Digital is the way forward for Zee

28 Mar,2012

By Rishi Vora


The future is definitely Digital, and Zee Group has its sights set firmly on it. In addition to its recent launch of Ditto TV, the broadcast major has been fairly active in the digital space to promote properties such as Dance India Dance 3 (DID) and Punar Vivah.


The channel has also taken a new and different step to enhance consumer interaction. It has introduced ‘free voting’ for contestants (where the viewer is asked to give a ‘missed call’ to his favourite contestant) as against the industry norm of pay-per-message.


To further intensify its focus on Digital, Zee has now unveiled a WAP site and a mobile application that connect with DID fans on the go.


The WAP site has interactive features which enable fans to interact with the contestants and judges and allows them to vote by a click of a button apart from a few other interactive features.


MxM India spoke to Marketing Head Akash Chawla about these and other digital initiatives.


Q: This whole focus on Digital… is this something that will take Zee a step ahead of competition?

That is what we expect to do. We hope to be ahead of the competition with regard to this particular thing. From our perspective we’re not looking at how competition is doing on this front, because our entire objective is to be very close to the consumer. There are times when we do it by being on the ground and there are times when we do it by actually going to their homes. In the age of interactivity it is apt that we use digital media to the best. And that is exactly what we’re looking to do.


Q: Does this take away anything from the way you use traditional media?

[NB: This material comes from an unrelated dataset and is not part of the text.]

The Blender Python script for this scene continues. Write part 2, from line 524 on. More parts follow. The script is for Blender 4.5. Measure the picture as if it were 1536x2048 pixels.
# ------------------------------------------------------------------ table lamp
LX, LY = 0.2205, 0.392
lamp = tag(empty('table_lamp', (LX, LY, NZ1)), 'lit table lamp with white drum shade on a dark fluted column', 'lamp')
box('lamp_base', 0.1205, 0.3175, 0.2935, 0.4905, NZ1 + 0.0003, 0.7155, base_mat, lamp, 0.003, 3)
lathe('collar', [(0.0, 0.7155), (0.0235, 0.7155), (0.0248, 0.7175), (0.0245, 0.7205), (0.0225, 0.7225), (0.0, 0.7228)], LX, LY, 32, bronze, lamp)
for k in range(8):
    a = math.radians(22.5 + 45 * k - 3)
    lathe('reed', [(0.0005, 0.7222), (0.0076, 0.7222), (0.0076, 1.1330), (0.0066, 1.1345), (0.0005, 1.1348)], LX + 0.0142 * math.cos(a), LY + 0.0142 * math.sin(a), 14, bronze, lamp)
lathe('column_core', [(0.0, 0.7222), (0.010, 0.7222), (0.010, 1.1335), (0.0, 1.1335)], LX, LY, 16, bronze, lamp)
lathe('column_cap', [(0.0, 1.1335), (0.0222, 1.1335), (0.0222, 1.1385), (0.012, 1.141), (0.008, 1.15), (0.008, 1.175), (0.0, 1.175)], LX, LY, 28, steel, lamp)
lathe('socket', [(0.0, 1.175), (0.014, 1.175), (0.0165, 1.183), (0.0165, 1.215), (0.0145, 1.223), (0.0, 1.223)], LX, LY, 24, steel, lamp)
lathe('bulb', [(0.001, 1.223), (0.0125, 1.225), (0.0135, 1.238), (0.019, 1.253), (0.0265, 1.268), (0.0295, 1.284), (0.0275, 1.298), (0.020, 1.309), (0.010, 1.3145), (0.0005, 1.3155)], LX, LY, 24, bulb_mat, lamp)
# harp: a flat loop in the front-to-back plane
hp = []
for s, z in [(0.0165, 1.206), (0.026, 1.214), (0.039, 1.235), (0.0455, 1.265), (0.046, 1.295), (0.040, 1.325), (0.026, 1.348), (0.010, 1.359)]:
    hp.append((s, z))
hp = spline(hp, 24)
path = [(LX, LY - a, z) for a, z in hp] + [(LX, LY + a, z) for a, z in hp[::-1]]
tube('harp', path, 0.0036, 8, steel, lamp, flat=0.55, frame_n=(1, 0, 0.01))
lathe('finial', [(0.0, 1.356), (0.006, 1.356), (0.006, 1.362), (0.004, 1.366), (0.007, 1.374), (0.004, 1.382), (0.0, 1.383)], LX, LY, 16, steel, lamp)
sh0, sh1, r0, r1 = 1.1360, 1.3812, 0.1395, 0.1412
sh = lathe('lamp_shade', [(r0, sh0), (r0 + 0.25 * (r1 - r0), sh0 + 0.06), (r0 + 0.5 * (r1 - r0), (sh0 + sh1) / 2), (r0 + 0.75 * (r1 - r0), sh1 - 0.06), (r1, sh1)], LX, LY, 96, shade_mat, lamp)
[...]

The one mantra which we’re going after is driving conversations with the customers. So, even when we’re using the traditional media – a print ad for example – the attempt is to make it more interactive. Any my belief is that you can also use traditional media to drive a lot of audience on your social network.

I’m not saying that traditional media is something we won’t do, but our attempt will be to drive more conversations through our communication.


Q: You’ve been fairly active on social media and that seems to be a big thrust going forward as well. But there is a saying that social media is a double-edge sword and that it could well turn out to be harmful to a brand like yours.

It is too soon to say that. In the case of iconic brands or sectors such as automobiles you can see a sizeable community. In the GEC space we’re just beginning to do that. So our first objective is to build a sizeable community. Once you get a sizeable community then how to use that is the second objective. Traditional media will irrespectively be required as social media in India is growing.


Q: This missed-call concept which you’ve introduced for DID is something very different altogether. How did you come up with a concept like that?

At Zee, we’ve been doing talent hunts such as Sa Re Ga Ma and DID. When we started this interactivity thing in 2005 with Sa Re Ga Ma Pa Challenge, we used to get a lot of votes. If we sit down and draw a trend, votes have actually gone down over a period of five to seven years. Most of the formats today are interactive in terms of asking for votes. Second, the credibility aspect. Consumers have come up to us and said that it is just a revenue making mechanism because the SMSes are charged higher than the normal SMSes. Frankly, as a broadcaster, for us, at this particular time, it is more about building the brand salience than the small amount of revenue that’ gets generated through votes.


Q: That revenue – is it that small enough to be left out?

It’s a tradeoff. Tomorrow we may not be able to do it for all our reality shows, but at the end of the day if it is about a brand like DID – from the consumer’s perspective, credibility is of primary essence. And whatever brings us that credibility is something we would want to go in for.


Q: Is this a beginning of a new trend in broadcast?

You cannot do this for everything. It is not a model that can be followed by all brands. There are certain attributes of DID in terms of how many people were connecting with it, in terms of it being a brand which is already known and the kind of credibility it has at this juncture…


So I don’t think it’s a concept that’ll fit all brands. How many more people will start following us on that? We don’t know. But we did try this again for another show, Punar Vivah. We decided to apply that to the show because as a concept it applies to a segment where we could afford to be more interactive and it gave us phenomenal results.


Q: Does a show like Punar Vivah attract a lot of traction on social media?

Actually if you go to our Facebook fanpage, Punar Vivah is one of the topics that is heavily discussed. You’re right that you cannot do things on social media blindly. And I’m worried about that. If something is successful people will start using it as a formula. The aspect we’re following for Punar Vivah is very different. We’re doing Punar Vivah symposiums across 18 cities of India, where every week we have a couple of symposiums which includes a psychotherapist, a marriage counsellor and one reputed NGO of that particular city or state. We also have people on the panel who have gone through the remarriage process, our viewers and media.


Our attempt is to bring this so-called taboo topic out of the closet. You may do with social media with a particular level. But, we feel for Punar Vivah that is the one that is actually more relevant than just social media. So yes, you’re right. Social media has to be used keeping the segment that you’re chasing in mind.


Q: You’re at No 3. Neck-and-neck with your nearest competitor. Where next?

No 1 next. It was a matter of 1 GRP with Sony last week.


How long for No 1?

(Smiles) I told you three months ago that we will be No 2 in three months. We’ve become No 2 in three months.